» **What the task requires**:
Return the data exactly, with all pictures removed.

START Stored data

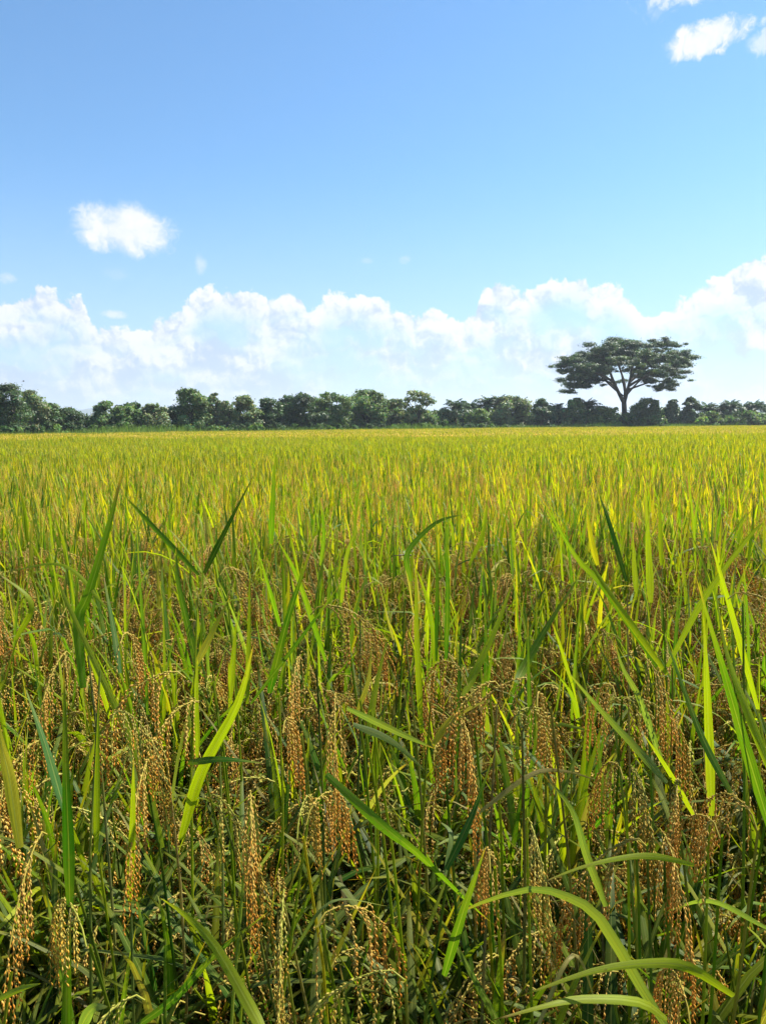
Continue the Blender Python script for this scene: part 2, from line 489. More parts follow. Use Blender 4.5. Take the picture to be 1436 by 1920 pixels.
def build_setting():
    L = 14000
    xs = np.array([-L, -2000, -300, -60, 0, 60, 300, 2000, L], float)
    V = [(a, b, 0) for b in xs for a in xs]; k = len(xs)
    Fc = [(j * k + i, j * k + i + 1, (j + 1) * k + i + 1, (j + 1) * k + i) for j in range(k - 1) for i in range(k - 1)]
    g = add('ground', mesh_from('ground', V, Fc, None, [ground_mat('meadow', ((0.05, 0.085, 0.02), (0.08, 0.11, 0.03), (0.07, 0.06, 0.03)), 0.05, 1.3)], False))
    tag(g, 'flat green and earthy plain reaching the horizon under the field and trees', 'ground', kind='structure')
    # soil of the paddy
    xe = np.linspace(-140, 260, 60)
    near = [(x, 0.35 + 0.06 * math.sin(x * 1.7), 0.006) for x in xe]; far = [(x, float(edge_y(x)), 0.006) for x in xe]
    V = near + far; n = len(xe)
    Fc = [(i, i + 1, n + i + 1, n + i) for i in range(n - 1)]
    s = add('paddy_soil', mesh_from('paddy_soil', V, Fc, None, [ground_mat('mud', ((0.030, 0.022, 0.014), (0.055, 0.042, 0.027), (0.075, 0.058, 0.035)), 3.0, 22.0, 0.85)], False))
    tag(s, 'dark muddy soil between the rice stems', 'soil', kind='structure')
    # hills far off to the left
    prof_px = [(60, 772), (110, 770), (140, 766), (165, 764), (190, 766), (215, 763), (245, 763), (262, 759), (272, 758), (284, 761), (305, 763),
               (322, 766), (360, 770), (420, 776), (520, 781), (640, 786), (760, 790)]
    Y = 3000
    pts = [at(px, py, Y) for px, py in prof_px]
    X = np.array([p.x for p in pts]); Z = np.array([p.z for p in pts])
    xx = np.linspace(X[0] - 700, X[-1], 150)
    top = np.interp(xx, X, Z) + 2.5 * np.sin(xx * 0.022) + 1.7 * np.sin(xx * 0.063 + 1) + 1.0 * np.sin(xx * 0.17)
    top[-1] = 0.5
    rows = [(-1.0, 0.0), (-0.66, 0.30), (-0.33, 0.72), (0.0, 1.0), (0.4, 0.75), (1.0, 0.0)]
    V = []
    for (dy, hf) in rows:
        w = 10 * np.sin(xx * 0.04 + dy * 5) * (1 - abs(dy)) * (hf < 1)
        V += list(zip(xx, Y + dy * 500 + 60 * np.sin(xx * 0.004 + dy), np.maximum(0.0, top * hf + w * 0.6) - (2 if hf == 0 else 0)))
    n = len(xx)
    Fc = [(r * n + i, r * n + i + 1, (r + 1) * n + i + 1, (r + 1) * n + i) for r in range(len(rows) - 1) for i in range(n - 1)]
    h = add('hills', mesh_from('hills', V, Fc, None, [ground_mat('far_forest', ((0.035, 0.06, 0.025), (0.05, 0.08, 0.03), (0.06, 0.07, 0.04)), 0.01, 0.05)]))
    tag(h, 'low wooded hills fading blue behind the trees on the left', 'hills', kind='structure')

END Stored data

» **Solution for this exercise**:
Continue the Blender Python script for this scene: part 2, from line 489. More parts follow. Use Blender 4.5. Take the picture to be 1436 by 1920 pixels.
def build_setting():
    L = 14000
    xs = np.array([-L, -2000, -300, -60, 0, 60, 300, 2000, L], float)
    V = [(a, b, 0) for b in xs for a in xs]; k = len(xs)
    Fc = [(j * k + i, j * k + i + 1, (j + 1) * k + i + 1, (j + 1) * k + i) for j in range(k - 1) for i in range(k - 1)]
    g = add('ground', mesh_from('ground', V, Fc, None, [ground_mat('meadow', ((0.05, 0.085, 0.02), (0.08, 0.11, 0.03), (0.07, 0.06, 0.03)), 0.05, 1.3)], False))
    tag(g, 'flat green and earthy plain reaching the horizon under the field and trees', 'ground', kind='structure')
    # soil of the paddy
    xe = np.linspace(-140, 260, 60)
    near = [(x, 0.35 + 0.06 * math.sin(x * 1.7), 0.006) for x in xe]; far = [(x, float(edge_y(x)), 0.006) for x in xe]
    V = near + far; n = len(xe)
    Fc = [(i, i + 1, n + i + 1, n + i) for i in range(n - 1)]
    s = add('paddy_soil', mesh_from('paddy_soil', V, Fc, None, [ground_mat('mud', ((0.030, 0.022, 0.014), (0.055, 0.042, 0.027), (0.075, 0.058, 0.035)), 3.0, 22.0, 0.85)], False))
    tag(s, 'dark muddy soil between the rice stems', 'soil', kind='structure')
    # hills far off to the left
    prof_px = [(60, 772), (110, 770), (140, 766), (165, 764), (190, 766), (215, 763), (245, 763), (262, 759), (272, 758), (284, 761), (305, 763),
               (322, 766), (360, 770), (420, 776), (520, 781), (640, 786), (760, 790)]
    Y = 3000
    pts = [at(px, py, Y) for px, py in prof_px]
    X = np.array([p.x for p in pts]); Z = np.array([p.z for p in pts])
    xx = np.linspace(X[0] - 700, X[-1], 150)
    top = np.interp(xx, X, Z) + 2.5 * np.sin(xx * 0.022) + 1.7 * np.sin(xx * 0.063 + 1) + 1.0 * np.sin(xx * 0.17)
    top[-1] = 0.5
    rows = [(-1.0, 0.0), (-0.66, 0.30), (-0.33, 0.72), (0.0, 1.0), (0.4, 0.75), (1.0, 0.0)]
    V = []
    for (dy, hf) in rows:
        w = 10 * np.sin(xx * 0.04 + dy * 5) * (1 - abs(dy)) * (hf < 1)
        V += list(zip(xx, Y + dy * 500 + 60 * np.sin(xx * 0.004 + dy), np.maximum(0.0, top * hf + w * 0.6) - (2 if hf == 0 else 0)))
    n = len(xx)
    Fc = [(r * n + i, r * n + i + 1, (r + 1) * n + i + 1, (r + 1) * n + i) for r in range(len(rows) - 1) for i in range(n - 1)]
    h = add('hills', mesh_from('hills', V, Fc, None, [ground_mat('far_forest', ((0.035, 0.06, 0.025), (0.05, 0.08, 0.03), (0.06, 0.07, 0.04)), 0.01, 0.05)]))
    tag(h, 'low wooded hills fading blue behind the trees on the left', 'hills', kind='structure')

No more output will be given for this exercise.